Task instructions.
Please copy the lines below exactly, from the first one through the line showing "from mathutils import Vector, Matrix, Euler".

** Start **

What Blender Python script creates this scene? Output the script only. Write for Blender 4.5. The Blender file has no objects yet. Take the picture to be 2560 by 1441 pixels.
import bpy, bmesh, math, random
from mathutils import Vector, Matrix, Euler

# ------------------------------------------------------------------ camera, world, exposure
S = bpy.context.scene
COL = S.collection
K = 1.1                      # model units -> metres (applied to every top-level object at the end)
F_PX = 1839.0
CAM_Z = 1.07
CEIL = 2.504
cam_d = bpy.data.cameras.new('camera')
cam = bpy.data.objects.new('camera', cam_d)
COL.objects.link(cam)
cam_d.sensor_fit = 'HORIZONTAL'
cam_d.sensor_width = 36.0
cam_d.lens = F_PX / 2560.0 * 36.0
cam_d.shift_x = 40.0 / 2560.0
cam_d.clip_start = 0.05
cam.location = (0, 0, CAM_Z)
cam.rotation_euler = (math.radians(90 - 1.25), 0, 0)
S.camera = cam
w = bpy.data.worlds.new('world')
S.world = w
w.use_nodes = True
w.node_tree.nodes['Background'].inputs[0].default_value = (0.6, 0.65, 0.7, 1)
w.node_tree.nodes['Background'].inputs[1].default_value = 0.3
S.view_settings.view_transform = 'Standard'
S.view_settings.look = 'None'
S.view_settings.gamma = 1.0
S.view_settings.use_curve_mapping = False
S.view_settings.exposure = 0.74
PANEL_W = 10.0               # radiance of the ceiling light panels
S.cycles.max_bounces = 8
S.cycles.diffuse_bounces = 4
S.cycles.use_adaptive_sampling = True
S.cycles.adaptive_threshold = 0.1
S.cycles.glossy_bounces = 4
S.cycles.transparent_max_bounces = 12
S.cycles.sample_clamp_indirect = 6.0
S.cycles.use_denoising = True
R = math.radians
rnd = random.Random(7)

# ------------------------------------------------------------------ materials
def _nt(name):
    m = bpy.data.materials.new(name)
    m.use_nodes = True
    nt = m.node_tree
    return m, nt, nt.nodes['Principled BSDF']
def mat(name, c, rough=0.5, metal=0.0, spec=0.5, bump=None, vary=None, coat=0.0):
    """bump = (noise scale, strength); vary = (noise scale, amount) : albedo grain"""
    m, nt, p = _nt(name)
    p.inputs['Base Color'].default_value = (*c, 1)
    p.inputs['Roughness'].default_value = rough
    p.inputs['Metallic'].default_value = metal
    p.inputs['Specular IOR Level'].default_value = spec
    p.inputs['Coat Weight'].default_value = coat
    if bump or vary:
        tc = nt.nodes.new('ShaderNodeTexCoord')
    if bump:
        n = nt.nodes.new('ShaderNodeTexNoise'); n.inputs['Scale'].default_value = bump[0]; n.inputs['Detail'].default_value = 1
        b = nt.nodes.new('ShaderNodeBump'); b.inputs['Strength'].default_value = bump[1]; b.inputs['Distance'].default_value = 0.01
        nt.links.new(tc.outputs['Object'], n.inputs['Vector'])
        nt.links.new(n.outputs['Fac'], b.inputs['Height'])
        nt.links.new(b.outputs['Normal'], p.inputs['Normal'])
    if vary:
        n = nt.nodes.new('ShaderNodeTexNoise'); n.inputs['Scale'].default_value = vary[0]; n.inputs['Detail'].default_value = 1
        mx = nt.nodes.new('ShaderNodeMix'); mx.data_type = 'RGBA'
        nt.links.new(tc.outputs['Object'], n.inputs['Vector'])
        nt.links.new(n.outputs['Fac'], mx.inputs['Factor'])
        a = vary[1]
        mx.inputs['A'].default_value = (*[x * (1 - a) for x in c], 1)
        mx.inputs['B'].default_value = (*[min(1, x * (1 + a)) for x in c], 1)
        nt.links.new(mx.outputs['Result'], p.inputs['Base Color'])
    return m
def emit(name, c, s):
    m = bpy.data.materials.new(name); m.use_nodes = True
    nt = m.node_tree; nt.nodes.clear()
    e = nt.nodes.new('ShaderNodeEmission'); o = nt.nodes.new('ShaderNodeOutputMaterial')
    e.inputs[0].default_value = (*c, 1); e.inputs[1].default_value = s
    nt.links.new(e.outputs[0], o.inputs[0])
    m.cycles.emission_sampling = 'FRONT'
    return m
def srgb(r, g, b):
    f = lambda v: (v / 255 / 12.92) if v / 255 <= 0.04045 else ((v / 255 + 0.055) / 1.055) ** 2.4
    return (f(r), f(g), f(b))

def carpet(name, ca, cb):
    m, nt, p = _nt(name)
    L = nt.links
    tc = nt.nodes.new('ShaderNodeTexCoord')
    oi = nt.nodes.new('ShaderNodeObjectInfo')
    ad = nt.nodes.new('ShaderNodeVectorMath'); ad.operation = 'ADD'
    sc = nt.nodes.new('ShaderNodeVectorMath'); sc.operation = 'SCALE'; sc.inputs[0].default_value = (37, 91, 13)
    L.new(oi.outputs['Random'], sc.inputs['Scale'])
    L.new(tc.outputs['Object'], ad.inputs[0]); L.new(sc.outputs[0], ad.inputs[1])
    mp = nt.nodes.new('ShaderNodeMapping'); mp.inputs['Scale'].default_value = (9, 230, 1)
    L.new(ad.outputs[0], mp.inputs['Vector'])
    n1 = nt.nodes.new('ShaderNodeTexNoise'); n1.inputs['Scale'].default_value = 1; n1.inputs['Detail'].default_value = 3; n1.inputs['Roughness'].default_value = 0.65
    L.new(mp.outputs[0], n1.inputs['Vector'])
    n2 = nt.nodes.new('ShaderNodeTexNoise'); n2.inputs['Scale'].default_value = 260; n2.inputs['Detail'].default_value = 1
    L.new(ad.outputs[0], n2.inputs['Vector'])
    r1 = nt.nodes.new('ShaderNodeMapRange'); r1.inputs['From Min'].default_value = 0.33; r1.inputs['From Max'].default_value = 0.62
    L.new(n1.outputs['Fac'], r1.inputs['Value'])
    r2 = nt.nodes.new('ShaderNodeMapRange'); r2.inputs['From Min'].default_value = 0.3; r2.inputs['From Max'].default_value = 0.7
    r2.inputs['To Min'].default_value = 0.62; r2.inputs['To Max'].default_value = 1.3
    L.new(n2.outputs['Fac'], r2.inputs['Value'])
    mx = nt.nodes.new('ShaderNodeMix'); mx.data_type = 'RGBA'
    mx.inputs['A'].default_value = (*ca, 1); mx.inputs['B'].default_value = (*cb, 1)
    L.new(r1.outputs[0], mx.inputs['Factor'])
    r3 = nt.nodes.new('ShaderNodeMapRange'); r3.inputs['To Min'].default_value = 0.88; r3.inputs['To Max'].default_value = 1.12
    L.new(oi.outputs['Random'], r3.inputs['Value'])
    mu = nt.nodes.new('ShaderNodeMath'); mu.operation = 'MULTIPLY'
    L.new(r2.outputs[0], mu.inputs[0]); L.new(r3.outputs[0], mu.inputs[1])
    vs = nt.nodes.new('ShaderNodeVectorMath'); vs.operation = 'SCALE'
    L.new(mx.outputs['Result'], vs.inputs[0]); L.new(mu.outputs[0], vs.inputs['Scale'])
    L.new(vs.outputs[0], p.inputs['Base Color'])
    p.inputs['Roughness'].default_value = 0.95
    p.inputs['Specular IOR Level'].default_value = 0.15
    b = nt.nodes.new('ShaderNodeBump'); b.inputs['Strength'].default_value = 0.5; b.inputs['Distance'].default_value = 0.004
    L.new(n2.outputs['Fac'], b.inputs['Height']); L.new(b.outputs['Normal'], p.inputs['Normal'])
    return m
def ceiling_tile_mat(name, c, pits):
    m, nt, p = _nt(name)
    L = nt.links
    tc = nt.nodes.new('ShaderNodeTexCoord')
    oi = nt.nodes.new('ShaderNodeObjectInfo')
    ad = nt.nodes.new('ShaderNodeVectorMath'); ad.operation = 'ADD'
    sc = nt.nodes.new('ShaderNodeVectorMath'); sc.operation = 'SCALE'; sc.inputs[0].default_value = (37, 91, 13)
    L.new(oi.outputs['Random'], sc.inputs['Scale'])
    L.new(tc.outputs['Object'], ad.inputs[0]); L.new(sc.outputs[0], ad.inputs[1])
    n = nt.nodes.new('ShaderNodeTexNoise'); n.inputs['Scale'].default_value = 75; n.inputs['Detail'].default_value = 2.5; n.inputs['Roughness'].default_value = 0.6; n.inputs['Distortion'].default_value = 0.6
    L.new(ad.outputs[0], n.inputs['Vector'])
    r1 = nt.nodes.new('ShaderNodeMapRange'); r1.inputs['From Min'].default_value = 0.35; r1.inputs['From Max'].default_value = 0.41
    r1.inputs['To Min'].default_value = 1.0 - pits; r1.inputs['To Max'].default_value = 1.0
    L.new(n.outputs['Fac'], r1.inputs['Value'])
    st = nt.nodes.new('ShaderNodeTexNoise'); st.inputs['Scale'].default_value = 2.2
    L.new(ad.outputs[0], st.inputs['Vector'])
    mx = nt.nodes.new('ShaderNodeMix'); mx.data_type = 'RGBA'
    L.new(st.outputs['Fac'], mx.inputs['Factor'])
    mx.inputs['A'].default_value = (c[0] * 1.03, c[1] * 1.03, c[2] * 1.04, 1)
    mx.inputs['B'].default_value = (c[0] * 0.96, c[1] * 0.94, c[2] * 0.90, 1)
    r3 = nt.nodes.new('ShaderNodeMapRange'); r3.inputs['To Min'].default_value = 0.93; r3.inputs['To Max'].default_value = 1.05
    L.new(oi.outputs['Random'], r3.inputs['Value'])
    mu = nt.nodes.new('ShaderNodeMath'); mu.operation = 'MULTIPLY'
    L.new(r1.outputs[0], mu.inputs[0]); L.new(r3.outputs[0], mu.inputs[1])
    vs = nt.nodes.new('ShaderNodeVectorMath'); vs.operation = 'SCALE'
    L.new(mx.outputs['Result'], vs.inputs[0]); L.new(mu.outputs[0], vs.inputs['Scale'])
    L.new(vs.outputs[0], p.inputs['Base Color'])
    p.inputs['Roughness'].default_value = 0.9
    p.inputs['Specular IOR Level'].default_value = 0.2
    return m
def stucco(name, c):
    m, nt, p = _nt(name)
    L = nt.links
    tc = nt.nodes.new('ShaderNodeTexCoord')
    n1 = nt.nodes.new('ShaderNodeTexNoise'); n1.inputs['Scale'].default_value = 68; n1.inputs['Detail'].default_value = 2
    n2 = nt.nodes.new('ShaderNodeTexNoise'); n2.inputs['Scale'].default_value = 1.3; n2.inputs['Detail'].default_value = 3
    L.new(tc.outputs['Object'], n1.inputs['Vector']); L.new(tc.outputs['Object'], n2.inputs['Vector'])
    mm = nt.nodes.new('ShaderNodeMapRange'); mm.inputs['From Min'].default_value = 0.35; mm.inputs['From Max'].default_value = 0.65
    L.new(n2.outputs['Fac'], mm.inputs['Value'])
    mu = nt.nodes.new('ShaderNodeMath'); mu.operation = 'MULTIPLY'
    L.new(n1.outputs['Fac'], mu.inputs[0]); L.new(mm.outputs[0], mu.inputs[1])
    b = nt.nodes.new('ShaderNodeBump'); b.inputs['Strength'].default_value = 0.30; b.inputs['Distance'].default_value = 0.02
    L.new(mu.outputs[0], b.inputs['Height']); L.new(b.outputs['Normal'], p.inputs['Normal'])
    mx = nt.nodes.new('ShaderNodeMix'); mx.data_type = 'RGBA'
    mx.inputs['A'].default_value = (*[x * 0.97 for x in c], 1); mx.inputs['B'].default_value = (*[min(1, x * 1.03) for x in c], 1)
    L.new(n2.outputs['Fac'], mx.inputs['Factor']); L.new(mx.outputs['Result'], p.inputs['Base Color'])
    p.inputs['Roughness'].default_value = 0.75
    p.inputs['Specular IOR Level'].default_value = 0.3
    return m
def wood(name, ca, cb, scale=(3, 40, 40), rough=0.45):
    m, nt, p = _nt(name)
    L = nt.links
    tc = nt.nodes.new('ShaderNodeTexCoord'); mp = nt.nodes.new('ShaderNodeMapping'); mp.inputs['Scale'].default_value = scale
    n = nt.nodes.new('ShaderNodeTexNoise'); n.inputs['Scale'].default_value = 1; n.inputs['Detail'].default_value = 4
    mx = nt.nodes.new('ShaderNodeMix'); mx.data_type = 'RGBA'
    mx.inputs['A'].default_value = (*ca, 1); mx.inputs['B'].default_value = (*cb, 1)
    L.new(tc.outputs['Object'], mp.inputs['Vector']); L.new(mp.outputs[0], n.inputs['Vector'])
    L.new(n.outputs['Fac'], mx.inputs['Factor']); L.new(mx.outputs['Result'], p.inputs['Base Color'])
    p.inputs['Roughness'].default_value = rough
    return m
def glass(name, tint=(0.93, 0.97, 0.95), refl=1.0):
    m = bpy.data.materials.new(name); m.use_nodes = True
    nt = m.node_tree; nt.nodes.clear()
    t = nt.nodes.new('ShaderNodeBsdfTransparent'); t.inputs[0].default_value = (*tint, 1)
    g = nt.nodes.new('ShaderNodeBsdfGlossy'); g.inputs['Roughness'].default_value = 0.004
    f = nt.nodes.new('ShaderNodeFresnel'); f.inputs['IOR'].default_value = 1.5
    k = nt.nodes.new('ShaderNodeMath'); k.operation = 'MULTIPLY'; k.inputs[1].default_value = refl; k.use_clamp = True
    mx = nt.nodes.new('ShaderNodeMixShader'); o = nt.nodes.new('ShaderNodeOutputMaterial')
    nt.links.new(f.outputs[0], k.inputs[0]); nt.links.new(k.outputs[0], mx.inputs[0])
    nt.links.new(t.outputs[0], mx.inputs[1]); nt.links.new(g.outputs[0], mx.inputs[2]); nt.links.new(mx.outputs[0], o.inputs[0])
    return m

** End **

Final answer.
What Blender Python script creates this scene? Output the script only. Write for Blender 4.5. The Blender file has no objects yet. Take the picture to be 2560 by 1441 pixels.
import bpy, bmesh, math, random
from mathutils import Vector, Matrix, Euler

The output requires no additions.